We should maintain that if an interpretation of any word in any religion leads to disharmony and does not positively further the welfare of the many, then such an interpretation is to be regarded as wrong; that is, against the will of God, or as the working of Satan or Mara.

Buddhadasa Bikkhu, a Thai Buddhist Monk

Wednesday, July 25, 2012

Evangelical Liberalism: What It Could Be

In yesterday's posting (here), I suggested that the "way out" for declining mainline churches may be what others have called "evangelical liberalism" or "ecumenical evangelicalism."  What would such a thing look like?  What would it be?

In most general terms, evangelical liberalism (use "progressivism" if you like) would be at once warm hearted and broad minded.  It would be committed to a deeply personal saving faith and to social justice.  On Sunday mornings, evangelical liberals would sing with gusto, pray enthusiastically, and worship vigorously—whatever their particular style of worship might be.  Evangelical liberal churches would no longer take a kind of "whatever" attitude toward membership and participation.  Their members would no longer shy away from a commitment to faith-sharing (read evangelism) and to personal spiritual development that includes an active prayer life.  Evangelical liberals would be committed to biblical Christianity, albeit they would not mean quite the same thing by "biblical Christianity" as evangelical conservatives mean.

Evangelical liberals would love Jesus and be inspired by the Holy Spirit.  They would take part in small groups that study the Bible, discuss personal faith, and engage in meaningful prayer time.  They would also continue to welcome homosexual Christians into their number without equivocation.  They would double down on insuring that women have a fully equal voice and place in their congregations.  They would reject a dualistic, I'm saved-you're damned approach to spirituality.  They would affirm the value of other faiths and the importance of interfaith dialogue.  They would continue to work for social justice, but they would balance that commitment with a deeper commitment to personal piety.

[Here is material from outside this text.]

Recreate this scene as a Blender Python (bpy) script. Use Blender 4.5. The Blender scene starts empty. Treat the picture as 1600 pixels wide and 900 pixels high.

Evangelical liberals will be a remnant people, the vital left-overs of declining denominations.  They will remain Presbyterians, Episcopalians, and UCC'ers, but their denominations will be much smaller, less centralized, and increasingly focused on that balance of piety and social justice described above.  And it may be that they will be the seeds of something new, growing, and exciting in the future just as the evangelical conservatism of the 1950s and 1960s was the seed for today's all but dominant branch of American Protestantism.  Evangelical liberals will draw from the fresh expressions movement in Britain and the emerging church movement here in the U.S.

Evangelical in spirit.  Ecumenical in vision.  Committed to social justice.  Warm hearted and open minded.  That is the potential of an evangelical form of liberal Christianity.  Amen!